Thursday, August 27, 2009

Careful Drilling Needed To Produce Shale Gas

It is possible to "steer" a well while it is being drilled, "land" it exactly where desired, and keep the well drilling for thousands of feet within a thin target zone, or "sweet spot"........ and for a lot less than $100,000. I speak from experience.

NAPE: Drastic improvements needed in shale gas

By OGJ editors
HOUSTON, Aug. 26
-- Efficiency improvements of at least an order of magnitude are needed in US shale gas plays because field costs will not stay at the levels to which they have dropped since late 2008, said a speaker Aug. 26 at the Summer NAPE E&P Forum in Houston.

Now that the industry has mastered combination of horizontal drilling and multiple frac stages, the rate of technology growth seems to be slowing, said William Coates, president, Schlumberger Oilfield Services, North America. Taking more measurements in each well may be the key.

Drilling and completion capital costs are not going to stay low, and field service costs may begin to increase within a few months, said Coates.

The proliferation of frac jobs to as many as several dozen per well is inefficient, and most operators don’t take enough measurements in the vertical or horizontal portions of shale gas wells once they have completed their initial reservoir characterization drilling, he said. The move from science mode to gas manufacturing is too abrupt.

Companies should set a goal of obtaining the same ultimate recovery by “doing less,” Coates urged. They must find ways to cut the drilling time of a typical shale well to 7 days from 28, for example, by attaining the capability for a single bit run for the vertical part of the hole and one bit run for the curve and lateral.

Landing the lateral at the depth of the sweet spot at any given well location could result in twice to three times the ultimate recovery if an operator spent an extra $100,000 on measurements, Coates estimated.

Other steps toward efficiency could come in the use of friction reducers and biocides to halve the amount of water required for fracs, laying fiber optic cable outside casing to measure vibration to learn which frac stages are producing, and learning how to conduct fewer inefficient fracs by using log-while-drilling measurements to select perforated intervals.


  1. Pete, you have interpreted that sentence entirely differently than I did.

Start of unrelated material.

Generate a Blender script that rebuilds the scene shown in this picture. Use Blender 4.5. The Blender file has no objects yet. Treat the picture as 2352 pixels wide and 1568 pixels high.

My interpretation was that IF they would spend an extra hundred thousand on WELL LOGS (measurements) they could FIND the sweet spot while they were drilling. I did not interprete it to mean that it takes extra money to improve the precision of drilling. Precision is nothing if you miss the actual production zone. Staying in zone does not mean "hitting the sweet spot." More often than not I see the engineers cutting out the costs of extra logging measurements because they see them as wasted money.

  2. No, no, no, no. Drillers are told where to drill before they begin. This is called a "prospect" and it is used to "sell" management and investors on an idea. It must be very convincing also. Nobody, except our government, throws money around without a lot of thought.

    In the case of "shale gas", people use a vertical well, (think of this as a conventional well) with normal logging, coring and testing done as a standard. They use this to identify where a "sweet spot" is in stratigraphic terms. This has little to do with structure, or how "high" the rock layer is. Conventional seismic interpretation is at a loss here. This is truly in the realm of the sedimentary, stratigraphic geologist.

    When drilling, the trick is to find and stay in that pre-determined stratigraphic layer. In spite of what anyone, even Schlumberger, says, they're not "sniffing" out hydrocarbons while drilling, like a hunting dog looking for a downed bird. They're looking for a particular layer of rock, whether it be a porous and permeable layer of sand, or a brittle layer of shale, or some limestone oozing hydrocarbons.

    No one can detect hydrocarbons while drilling, but they can indentify rock types. The main tool used while drilling is the Gamma Ray detector. It basically identifies the difference between "dirty" rocks, (shales) and "clean" rocks, (sands and carbonates). That is it; that is all....they're looking for rock layers, not hydrocarbons. That's my perception and opinion anyway.

  3. So-called "horizontal drilling" is a whole new ball game. Conventional wire-line logs do not work or can not be used. Put aside your fancy density, neutron, sonic, and resisitivity logs. Yes, I know this makes Schlumberger unhappy. Tough luck.

    The trick is to drill far and fast and to know where you are while drilling. They use "MWD" tools, (Measurement While Drilling) and directional surveys, (azimuth, depth, and angle) that is all.

    The hope is to stay within a known reservoir, or productive zone, for as long a distance as possible, set casing and (after multiple frac jobs) perforate a few thousand feet, then let that baby flow...(in layman's terms).